Después de anunciado el acuerdo —salvo algunos a quienes efectivamente lo acordado les dará beneficios personales—, no hubo celebraciones en ninguna parte del país; nadie salió en caravanas a aplaudir lo sucedido; no vimos manifestaciones públicas de alegría ni felicitaciones ni agradecimientos. Nada de eso sucedió porque los venezolanos saben que allí se cocinó otra traición, no un acuerdo beneficioso para el país.
Así que de tal “acuerdo” solo debemos extraer lo que en esencia nos puede servir para fortalecer la creación de un movimiento social, ciudadano, democrático, constitucional, que decida masivamente utilizar el voto para quitarnos de encima la desgracia de los que hasta hoy han sido quienes aplastan el país con su incapacidad e incompetencia.
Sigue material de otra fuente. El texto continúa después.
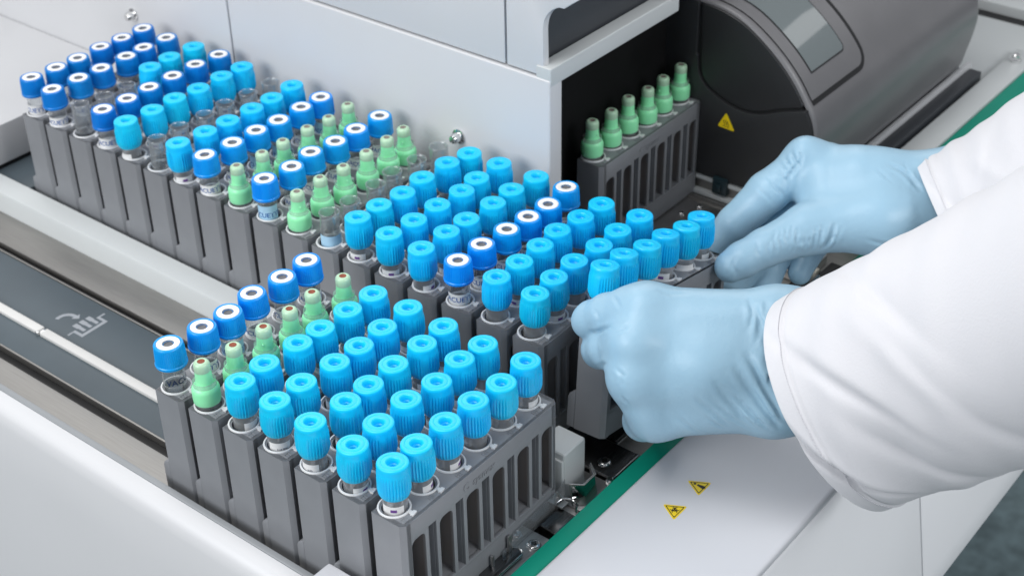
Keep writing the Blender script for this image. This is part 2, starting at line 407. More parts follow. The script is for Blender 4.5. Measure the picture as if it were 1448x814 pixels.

Este movimiento no será la idea de un partido político, ni depende de la conducción de un líder carismático: depende exclusivamente de que cada uno de nosotros —cada ciudadano venezolano—, tome conciencia de que tiene en sus manos el instrumento que puede liberarnos de todos los padecimientos que hoy sufrimos: el voto masivo y organizado.
Está en nuestras manos, repito. No en las manos de un partido político ni en el verbo inspirador de un dirigente. Votar es un acto personal. Individual. Un acto que al multiplicarse por millones puede transformar cualquier realidad política, por más espantosa y amenazante que parezca. Esa conciencia del poder del voto aún está sepultada debajo de las toneladas de engaños que esa misma dirigencia —que entregó su dignidad en México— se encargó de arrojarle encima al poder ciudadano, al sistema electoral y la vocación democrática de los venezolanos.
Toca trabajar en el renacimiento de esa vocación. Toca retomar el camino del voto, no como un sufragio mecánico y sin conciencia, sino como un acto de legítima rebeldía ciudadana. Estoy concentrada en esa tarea. Trabajo en ese propósito todos los días. En su momento, veremos cómo el triunfo será abrumador y lo habremos logrado nosotros mismos, los ciudadanos, los venezolanos de a pie.